Gerade weil das "Dekonstruktivistische" an der modernen Architektur ein Geheimnis ist, das keines ist, kann ein kräftiger Schuss Obskurantismus nicht schaden, wenn sich der Kulturjournalist bemüht, zugleich Missionar und Entdecker zu spielen. Um sich die "unfassbare" Größe des Gehry-Guggenheim-Museums in Bilbao anzueignen, bedürfe es gewisser (Initiations-)Riten, ohne deren Vollzug das Geheimnis der (Bau-)Sache verschlossen bleibt. Das "Ikonische" allein hilft nicht, denn dieses geheimnisvolle Namens-Wesen verdankt sein Existieren allein den Wiederkennungs-Werten auf der Aufmerksamkeits-Skala für öffentliche Gebäude.

Die Ikonen der orthodoxen Kirche verdankten und verdanken sich einer Institution und deren Gläubigen. Eine oberste (Kirchen-)Behörde bestimmt, was ikonisch ist und bleibt, nachdem sich im 15. Jahrhundert eine Ostkirche vom säkular werdenden Künstlerwesen der Westkirche verabschiedete. Dagegen kann der "ikonische Architekt" der Moderne über Baubehörden und deren Ingenieur-Ästhetik nur noch müde lächeln. 

Erleuchtete gegen Banausen

Der Kampf mit den Banausen, die am Dekonstruktivistischen der modernen Architektur nichts als Architektenwillkür und frei herumlaufende 3D-Phantasie erblicken, ist mühsam. Immer wieder muss man den Unbelehrbaren klarmachen, dass das Dekonstruktivistische eigentlich harmlos sei, - ein "Gebäude wie jedes andere statische Objekt auch".

Denn "statisch" sei es schon "per definitionem". Es stehe "auf festen Füßen und Beinen und auf einer gediegenen irdischen Grundlage". Haben wir einen Missionar vor uns, der sich erfolgreich als Bauernfänger betätigen möchte? 

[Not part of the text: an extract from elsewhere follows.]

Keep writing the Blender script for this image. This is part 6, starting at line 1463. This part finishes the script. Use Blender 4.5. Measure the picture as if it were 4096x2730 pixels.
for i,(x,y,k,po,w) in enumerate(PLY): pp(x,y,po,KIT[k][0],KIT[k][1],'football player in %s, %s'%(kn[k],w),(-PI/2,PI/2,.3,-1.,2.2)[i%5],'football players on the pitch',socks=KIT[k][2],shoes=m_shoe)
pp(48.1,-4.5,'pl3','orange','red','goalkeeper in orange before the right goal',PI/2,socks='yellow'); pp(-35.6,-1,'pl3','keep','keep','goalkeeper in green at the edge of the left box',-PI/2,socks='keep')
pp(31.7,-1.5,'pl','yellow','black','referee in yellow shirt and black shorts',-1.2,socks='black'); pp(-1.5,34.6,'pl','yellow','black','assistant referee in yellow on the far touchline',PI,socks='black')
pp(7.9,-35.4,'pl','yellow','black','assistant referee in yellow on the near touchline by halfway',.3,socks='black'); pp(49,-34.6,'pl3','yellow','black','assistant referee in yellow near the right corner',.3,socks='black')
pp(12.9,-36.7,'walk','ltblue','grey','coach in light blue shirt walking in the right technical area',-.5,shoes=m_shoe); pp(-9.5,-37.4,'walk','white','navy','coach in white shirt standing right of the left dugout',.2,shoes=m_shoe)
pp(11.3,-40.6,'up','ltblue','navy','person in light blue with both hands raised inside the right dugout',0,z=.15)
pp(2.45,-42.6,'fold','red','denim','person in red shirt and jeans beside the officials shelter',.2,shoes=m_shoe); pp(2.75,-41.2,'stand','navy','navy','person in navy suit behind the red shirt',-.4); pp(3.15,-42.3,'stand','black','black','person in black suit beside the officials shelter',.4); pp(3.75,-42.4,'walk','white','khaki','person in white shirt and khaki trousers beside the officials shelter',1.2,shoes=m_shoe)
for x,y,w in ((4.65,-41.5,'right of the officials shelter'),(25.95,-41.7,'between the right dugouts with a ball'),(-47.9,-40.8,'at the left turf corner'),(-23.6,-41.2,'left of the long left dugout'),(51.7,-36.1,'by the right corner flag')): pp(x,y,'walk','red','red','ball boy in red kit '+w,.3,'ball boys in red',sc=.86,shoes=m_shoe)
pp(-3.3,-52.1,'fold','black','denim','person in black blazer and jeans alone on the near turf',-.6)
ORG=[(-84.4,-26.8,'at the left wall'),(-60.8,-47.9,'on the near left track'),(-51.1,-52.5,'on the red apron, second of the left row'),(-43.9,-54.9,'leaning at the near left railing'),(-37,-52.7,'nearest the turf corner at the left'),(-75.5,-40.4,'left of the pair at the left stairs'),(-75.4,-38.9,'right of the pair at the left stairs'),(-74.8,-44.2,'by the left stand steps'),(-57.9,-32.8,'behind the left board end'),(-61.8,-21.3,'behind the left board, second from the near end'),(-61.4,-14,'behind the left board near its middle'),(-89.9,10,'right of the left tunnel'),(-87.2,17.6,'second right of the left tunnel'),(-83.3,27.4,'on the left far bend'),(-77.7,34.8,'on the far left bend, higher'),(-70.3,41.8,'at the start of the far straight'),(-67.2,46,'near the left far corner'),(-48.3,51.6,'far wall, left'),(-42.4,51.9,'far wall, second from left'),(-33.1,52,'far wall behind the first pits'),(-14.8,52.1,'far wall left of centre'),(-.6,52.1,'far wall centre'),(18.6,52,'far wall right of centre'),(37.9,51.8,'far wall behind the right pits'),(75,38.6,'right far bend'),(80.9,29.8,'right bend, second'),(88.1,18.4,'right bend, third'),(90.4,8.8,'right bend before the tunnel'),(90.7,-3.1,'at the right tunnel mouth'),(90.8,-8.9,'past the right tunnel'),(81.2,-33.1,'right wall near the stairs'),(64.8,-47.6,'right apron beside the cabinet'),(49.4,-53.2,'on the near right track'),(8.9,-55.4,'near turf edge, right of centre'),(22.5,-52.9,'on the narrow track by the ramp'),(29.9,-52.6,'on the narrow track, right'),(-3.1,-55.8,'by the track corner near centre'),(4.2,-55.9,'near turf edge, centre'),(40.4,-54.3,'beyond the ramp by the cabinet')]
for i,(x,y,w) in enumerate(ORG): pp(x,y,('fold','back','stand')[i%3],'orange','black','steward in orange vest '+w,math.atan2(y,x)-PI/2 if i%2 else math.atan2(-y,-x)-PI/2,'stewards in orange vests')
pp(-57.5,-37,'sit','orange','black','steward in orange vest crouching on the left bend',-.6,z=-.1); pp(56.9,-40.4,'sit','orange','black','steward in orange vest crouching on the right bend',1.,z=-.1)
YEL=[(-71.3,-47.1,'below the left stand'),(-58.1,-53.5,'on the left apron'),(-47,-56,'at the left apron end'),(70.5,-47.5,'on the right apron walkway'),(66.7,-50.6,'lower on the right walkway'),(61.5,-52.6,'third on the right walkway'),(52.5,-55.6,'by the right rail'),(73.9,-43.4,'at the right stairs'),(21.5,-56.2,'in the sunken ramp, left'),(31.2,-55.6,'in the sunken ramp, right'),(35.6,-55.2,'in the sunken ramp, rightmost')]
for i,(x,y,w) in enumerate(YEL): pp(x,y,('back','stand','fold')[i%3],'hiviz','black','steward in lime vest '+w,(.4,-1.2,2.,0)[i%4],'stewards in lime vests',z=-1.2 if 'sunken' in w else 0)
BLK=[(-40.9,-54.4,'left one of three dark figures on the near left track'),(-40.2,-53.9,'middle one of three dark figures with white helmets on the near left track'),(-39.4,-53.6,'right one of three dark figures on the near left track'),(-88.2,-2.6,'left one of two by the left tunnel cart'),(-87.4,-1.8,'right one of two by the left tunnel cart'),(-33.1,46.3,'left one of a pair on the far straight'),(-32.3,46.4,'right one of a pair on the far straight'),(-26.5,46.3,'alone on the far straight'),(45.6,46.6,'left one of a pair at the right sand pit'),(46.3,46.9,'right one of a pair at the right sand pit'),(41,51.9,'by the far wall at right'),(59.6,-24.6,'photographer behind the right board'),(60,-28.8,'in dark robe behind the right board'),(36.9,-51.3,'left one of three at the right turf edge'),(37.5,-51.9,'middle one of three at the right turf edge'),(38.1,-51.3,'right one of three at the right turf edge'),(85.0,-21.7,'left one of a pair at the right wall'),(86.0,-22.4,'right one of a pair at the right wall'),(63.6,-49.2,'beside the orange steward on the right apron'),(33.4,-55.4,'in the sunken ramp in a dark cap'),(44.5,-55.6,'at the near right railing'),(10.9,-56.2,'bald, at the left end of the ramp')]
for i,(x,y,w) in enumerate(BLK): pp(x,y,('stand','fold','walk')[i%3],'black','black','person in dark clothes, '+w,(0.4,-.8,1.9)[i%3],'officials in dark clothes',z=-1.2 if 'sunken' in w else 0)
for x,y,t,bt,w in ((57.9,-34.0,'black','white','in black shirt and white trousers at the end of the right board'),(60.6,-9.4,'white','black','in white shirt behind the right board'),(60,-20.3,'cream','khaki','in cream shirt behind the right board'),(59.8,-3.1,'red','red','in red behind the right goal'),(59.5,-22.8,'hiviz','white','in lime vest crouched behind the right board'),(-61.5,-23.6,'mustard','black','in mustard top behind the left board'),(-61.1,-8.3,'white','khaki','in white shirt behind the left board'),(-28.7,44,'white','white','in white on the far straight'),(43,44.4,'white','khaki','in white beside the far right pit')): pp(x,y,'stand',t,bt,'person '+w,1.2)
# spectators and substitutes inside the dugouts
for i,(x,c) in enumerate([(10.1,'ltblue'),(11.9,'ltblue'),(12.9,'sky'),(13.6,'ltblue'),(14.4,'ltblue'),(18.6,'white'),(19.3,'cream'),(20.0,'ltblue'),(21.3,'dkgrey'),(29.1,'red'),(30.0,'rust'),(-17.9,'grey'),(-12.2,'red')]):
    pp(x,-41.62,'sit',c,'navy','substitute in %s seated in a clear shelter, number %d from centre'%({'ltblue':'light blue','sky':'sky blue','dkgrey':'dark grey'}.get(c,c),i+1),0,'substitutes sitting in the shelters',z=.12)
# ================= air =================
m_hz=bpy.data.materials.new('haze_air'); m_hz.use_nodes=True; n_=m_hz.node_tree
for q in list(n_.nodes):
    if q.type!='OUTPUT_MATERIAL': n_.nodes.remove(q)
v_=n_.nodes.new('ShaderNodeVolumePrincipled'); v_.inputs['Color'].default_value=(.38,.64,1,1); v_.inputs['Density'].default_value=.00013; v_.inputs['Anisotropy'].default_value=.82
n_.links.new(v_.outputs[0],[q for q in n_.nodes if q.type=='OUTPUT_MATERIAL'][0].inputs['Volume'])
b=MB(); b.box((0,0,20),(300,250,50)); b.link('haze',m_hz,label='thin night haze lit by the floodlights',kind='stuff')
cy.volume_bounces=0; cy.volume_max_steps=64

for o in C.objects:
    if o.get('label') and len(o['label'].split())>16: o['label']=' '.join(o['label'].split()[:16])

Die festen "Beine und Füße" der Akropolis, des Doms zu Mailand und noch des Eiffelturms in Paris seien Gewähr genug, dass sie rein gar nichts vom Gehry-Guggenheim-Museum in Bilbao unterscheidet. Schon sind wir bereit, klein beizugeben und dem Moderne-Missionar zu seinem diesmaligen Bauernfang zu gratulieren. Da fällt uns rechtzeitig ein, dass eine Kuh sogar auf vier festen Beinen und Füßen steht und geht und doch kein Mensch sein möchte, weil sie dann per definitionem ein Wesen wäre, dem neuerdings nachgesagt wird, Kühe als denkunfähige Menschen zu diskriminieren.

Doch unser Bauerfänger lässt nicht locker. Eines sei unter allen Umständen gesichert: dass die Gehry-Museums-Ikone in Bilbao der Stadt Bilbao "die Show stehle", ähnlich wie das Opernhaus zu Sydney dem ganzen Sydney. Gegen dieses Argument ist allerdings kein Einspruch möglich: Eine Ikone ist eine Ikone ist eine Ikone. Keines der vormodernen Opernhäuser Europas hat deren Städten (Paris, Wien, London, Budapest, Berlin und alle anderen der Belle Époque) "die Show gestohlen".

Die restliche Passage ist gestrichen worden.